A Taranto, la reliquia del beato Rosario Livatino
Correvano gli anni ’90 in cui la mafia, riconosciuta dopo qualche anno associazione criminale, si espandeva nel ventennio di stragi, seminando morte, panico e disperazione nel tessuto sociale siculo e non solo. A farne le spese molti servitori dello Stato: giudici, poliziotti e carabinieri, ma anche giornalisti e gente comune, su disposizione degli uomini di onore che con ordine perentorio decidevano come, quando, dove e perché eliminare una persona scomoda ai loro programmi illegali.
In questa scia di violenza e sangue si annovera la storia del giudice Rosario Livatino, giovane magistrato, assassinato da un commando di uomini della “stidda”, diramazione di “Cosa nostra” staccata per uno sgarro ad un mancato compromesso nell’affare del calcestruzzo. Il sostituto procuratore stava indagando su tangenti e corruzione nel giro del racket e fatture false, è stato il precursore dei processi al sistema mafioso intrecciato nei malaffari dell’economia. Fu barbaramente assassinato la mattina del 21 settembre del 1990 mentre si recava in procura, lungo la strada provinciale per Agrigento, pochi giorni dopo avrebbe compiuto 38 anni. A seguito di una testimonianza, furono presi gli esecutori.
Rosario Livatino prima di essere giudice era un cristiano convinto e praticante, un uomo credente ma soprattutto credibile: “Quando moriremo, nessuno ci verrà a chiedere quanto siamo stati credenti, ma credibili.»; questa una sua frase emblematica del suo servizio per la comunità, leggendo il vangelo, per applicarlo nella sostanza al senso della giustizia ed al dovere di rispettare le regole.
Un magistrato dotato di una forte etica che rifiutava appartenenze politiche per essere indipendente, cercando nel dialogo con tutti, finanche con la persona da giudicare, la ricerca della verità.

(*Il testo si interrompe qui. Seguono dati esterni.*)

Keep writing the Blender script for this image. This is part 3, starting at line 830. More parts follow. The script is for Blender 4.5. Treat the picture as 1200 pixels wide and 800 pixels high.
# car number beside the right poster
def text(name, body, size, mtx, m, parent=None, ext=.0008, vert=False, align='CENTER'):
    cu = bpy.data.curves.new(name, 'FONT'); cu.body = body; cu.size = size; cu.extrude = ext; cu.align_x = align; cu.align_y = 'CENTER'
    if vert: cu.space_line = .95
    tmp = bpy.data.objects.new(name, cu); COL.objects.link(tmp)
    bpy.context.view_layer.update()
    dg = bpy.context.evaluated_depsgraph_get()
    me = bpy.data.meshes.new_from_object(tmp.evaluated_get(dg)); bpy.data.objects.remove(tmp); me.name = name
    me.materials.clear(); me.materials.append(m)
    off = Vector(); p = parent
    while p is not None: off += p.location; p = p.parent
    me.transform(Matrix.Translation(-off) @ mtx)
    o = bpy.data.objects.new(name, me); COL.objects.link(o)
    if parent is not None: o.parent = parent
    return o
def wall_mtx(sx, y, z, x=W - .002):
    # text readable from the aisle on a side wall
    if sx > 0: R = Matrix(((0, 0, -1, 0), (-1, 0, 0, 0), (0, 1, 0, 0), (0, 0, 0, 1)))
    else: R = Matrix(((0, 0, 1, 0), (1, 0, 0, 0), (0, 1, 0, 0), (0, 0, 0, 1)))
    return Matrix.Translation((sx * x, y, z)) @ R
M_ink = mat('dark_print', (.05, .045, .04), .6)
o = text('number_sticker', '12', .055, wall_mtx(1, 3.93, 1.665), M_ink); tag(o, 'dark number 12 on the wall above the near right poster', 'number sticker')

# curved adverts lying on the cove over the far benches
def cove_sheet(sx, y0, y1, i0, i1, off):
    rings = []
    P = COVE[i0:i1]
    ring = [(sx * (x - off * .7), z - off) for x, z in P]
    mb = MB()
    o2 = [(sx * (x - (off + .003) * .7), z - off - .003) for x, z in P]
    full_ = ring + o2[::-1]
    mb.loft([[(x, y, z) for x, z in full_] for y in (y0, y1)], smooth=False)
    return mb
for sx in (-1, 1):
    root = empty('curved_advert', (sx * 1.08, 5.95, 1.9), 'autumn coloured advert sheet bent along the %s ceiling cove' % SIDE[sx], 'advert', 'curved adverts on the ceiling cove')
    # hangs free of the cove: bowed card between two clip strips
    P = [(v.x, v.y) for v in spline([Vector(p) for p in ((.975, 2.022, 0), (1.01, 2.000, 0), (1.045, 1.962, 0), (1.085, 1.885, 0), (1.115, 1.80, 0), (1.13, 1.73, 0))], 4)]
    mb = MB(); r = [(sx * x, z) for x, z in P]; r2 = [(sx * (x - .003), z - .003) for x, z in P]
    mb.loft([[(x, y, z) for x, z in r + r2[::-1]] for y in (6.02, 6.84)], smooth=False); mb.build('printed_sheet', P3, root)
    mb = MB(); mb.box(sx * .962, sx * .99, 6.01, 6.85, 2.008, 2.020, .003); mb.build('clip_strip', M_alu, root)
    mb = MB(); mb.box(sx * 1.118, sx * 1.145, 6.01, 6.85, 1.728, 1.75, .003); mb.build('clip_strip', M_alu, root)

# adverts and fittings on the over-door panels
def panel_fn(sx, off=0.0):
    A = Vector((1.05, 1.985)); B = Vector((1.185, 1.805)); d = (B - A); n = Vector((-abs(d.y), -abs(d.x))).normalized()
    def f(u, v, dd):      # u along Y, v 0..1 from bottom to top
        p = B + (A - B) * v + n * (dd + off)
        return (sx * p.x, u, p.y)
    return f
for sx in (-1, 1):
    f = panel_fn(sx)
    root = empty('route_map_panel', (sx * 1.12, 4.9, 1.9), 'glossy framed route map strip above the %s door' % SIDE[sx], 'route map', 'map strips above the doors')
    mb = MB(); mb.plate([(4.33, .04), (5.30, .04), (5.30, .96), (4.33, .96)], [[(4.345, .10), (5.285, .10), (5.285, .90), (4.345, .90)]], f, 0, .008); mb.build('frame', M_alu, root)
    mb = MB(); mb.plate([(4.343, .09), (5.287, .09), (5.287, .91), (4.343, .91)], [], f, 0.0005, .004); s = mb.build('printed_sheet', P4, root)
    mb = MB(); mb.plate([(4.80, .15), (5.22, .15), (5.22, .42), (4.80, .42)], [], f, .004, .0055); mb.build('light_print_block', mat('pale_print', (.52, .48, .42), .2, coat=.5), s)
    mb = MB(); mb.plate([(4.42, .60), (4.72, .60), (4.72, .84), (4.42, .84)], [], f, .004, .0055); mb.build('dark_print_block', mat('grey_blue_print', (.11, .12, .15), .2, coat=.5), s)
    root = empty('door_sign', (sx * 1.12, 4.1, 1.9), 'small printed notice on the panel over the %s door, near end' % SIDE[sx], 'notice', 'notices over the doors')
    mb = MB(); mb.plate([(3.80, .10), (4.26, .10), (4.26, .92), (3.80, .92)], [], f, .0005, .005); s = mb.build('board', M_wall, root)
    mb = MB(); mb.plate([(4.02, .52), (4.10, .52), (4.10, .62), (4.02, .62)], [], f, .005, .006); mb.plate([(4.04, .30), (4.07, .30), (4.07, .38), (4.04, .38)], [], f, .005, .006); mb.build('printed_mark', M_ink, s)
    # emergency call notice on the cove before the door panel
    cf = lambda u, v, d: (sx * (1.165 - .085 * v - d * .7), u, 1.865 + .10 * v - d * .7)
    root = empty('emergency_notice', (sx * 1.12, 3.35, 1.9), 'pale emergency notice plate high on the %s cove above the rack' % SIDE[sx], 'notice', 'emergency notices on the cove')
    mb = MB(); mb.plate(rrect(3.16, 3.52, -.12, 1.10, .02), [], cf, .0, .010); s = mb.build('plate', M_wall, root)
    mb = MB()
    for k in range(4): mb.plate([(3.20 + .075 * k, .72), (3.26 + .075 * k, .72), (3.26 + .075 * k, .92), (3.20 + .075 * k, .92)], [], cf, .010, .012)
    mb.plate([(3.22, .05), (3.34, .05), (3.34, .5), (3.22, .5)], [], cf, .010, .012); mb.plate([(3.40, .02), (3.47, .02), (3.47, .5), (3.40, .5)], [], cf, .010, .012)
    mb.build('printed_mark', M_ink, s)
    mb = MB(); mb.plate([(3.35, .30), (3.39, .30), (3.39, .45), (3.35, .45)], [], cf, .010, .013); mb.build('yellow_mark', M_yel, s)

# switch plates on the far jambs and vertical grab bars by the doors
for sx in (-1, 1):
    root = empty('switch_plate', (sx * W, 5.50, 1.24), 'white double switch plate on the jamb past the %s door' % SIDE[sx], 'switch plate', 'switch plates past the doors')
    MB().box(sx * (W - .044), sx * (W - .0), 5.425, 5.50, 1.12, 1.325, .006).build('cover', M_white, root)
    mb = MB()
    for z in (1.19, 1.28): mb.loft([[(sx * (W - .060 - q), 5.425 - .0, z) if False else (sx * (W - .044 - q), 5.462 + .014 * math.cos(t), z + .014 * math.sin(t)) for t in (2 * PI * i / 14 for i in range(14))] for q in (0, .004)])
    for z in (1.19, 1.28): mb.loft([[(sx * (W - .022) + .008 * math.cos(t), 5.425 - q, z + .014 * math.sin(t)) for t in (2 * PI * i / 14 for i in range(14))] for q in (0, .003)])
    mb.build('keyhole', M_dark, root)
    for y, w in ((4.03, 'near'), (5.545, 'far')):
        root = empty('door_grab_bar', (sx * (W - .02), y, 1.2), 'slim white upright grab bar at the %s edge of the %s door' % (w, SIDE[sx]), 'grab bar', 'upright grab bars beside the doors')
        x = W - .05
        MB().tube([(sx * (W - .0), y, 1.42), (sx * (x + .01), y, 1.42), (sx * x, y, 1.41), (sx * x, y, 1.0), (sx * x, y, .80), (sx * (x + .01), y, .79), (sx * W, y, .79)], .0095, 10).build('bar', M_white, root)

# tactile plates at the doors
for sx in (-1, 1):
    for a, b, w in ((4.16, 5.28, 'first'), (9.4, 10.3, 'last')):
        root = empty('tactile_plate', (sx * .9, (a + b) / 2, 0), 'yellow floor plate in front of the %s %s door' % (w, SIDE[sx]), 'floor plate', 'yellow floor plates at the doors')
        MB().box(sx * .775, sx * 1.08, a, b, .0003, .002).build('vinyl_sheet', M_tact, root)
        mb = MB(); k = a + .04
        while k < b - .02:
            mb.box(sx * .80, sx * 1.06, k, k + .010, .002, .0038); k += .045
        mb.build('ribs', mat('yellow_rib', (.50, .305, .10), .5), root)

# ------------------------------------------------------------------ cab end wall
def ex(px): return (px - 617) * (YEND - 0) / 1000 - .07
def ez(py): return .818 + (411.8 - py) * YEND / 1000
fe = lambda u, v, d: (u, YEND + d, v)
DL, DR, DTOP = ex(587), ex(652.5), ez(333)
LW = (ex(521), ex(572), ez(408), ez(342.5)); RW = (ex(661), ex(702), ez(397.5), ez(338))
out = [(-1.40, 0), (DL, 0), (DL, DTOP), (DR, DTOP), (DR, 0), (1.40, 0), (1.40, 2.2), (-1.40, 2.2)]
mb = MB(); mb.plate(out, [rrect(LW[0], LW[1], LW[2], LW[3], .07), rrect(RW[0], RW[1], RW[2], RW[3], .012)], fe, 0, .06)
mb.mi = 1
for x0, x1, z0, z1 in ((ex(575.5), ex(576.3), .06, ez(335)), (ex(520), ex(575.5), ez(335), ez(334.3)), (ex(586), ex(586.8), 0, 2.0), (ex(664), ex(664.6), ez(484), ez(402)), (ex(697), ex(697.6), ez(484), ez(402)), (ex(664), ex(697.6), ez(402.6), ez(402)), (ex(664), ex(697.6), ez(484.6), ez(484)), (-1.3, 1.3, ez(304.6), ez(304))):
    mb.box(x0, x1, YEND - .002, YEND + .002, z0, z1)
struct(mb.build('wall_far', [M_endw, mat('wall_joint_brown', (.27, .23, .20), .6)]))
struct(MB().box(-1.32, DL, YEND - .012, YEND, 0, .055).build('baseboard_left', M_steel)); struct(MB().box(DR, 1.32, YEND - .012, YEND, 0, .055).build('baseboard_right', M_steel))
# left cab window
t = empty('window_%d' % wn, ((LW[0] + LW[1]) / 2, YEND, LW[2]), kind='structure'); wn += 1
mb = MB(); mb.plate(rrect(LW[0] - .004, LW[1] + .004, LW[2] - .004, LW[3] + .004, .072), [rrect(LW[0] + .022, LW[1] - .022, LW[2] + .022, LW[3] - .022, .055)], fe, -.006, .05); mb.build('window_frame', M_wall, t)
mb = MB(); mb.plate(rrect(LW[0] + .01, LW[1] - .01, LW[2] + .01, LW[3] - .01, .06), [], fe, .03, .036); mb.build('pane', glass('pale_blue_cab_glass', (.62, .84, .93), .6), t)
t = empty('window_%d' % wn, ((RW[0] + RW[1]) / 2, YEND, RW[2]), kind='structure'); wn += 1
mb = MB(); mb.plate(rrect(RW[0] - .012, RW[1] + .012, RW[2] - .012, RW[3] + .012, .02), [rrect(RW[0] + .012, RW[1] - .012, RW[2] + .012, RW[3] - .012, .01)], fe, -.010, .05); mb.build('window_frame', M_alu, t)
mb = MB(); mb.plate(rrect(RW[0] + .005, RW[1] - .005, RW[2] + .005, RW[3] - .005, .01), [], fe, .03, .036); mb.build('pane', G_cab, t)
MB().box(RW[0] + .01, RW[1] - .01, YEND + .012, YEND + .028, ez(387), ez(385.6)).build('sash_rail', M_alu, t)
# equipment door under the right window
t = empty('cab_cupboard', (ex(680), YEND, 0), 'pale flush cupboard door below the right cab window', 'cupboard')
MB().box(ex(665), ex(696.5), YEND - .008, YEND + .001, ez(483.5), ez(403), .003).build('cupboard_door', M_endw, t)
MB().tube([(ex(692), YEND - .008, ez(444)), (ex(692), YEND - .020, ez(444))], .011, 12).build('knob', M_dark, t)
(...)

Papa Francesco ha approvato la sua beatificazione il 9 maggio del 2021. Le reliquie, costituite dalla camicia insanguinata di quel terribile giorno, sono state accolte a Taranto, in seno alla santa messa celebrata nella cappella del seminario della città ionica, con la presenza di numerosi fedeli e della corale diocesana del Rinnovamento nello Spirito Santo, che con strumenti e voci ha animato il momento liturgico fortemente sentito ed emozionante.
“Rosario Livatino non ci è stato tolto, ma ci è stato donato perché possa portare il suo esempio tra la gente e tra i giovani, come un seme che nella terra muore per dar vita ad un albero”, le parole di don Alessandro Greco, vicario generale dell’arcidiocesi di Taranto, che ha presieduto la santa messa.
“Sono testimone della conversione di tre dei quattro esecutori materiali dell’attentato al giudice Livatino…” “Rosario Livatino sin da giovane si è speso per aiutare e sostenere chi si trovava in difficoltà, sempre rispettoso della dignità di tutti, sia come membro di azione cattolica che come magistrato, dove non giudicava mai moralmente, ma mostrava compassione verso ogni imputato cercando di trasmettere in lui il desiderio di amare e cambiare la propria vita”, le parole di don Gero Manganello (responsabile della peregrinatio e custode della reliquia) che ha curato l’omelia.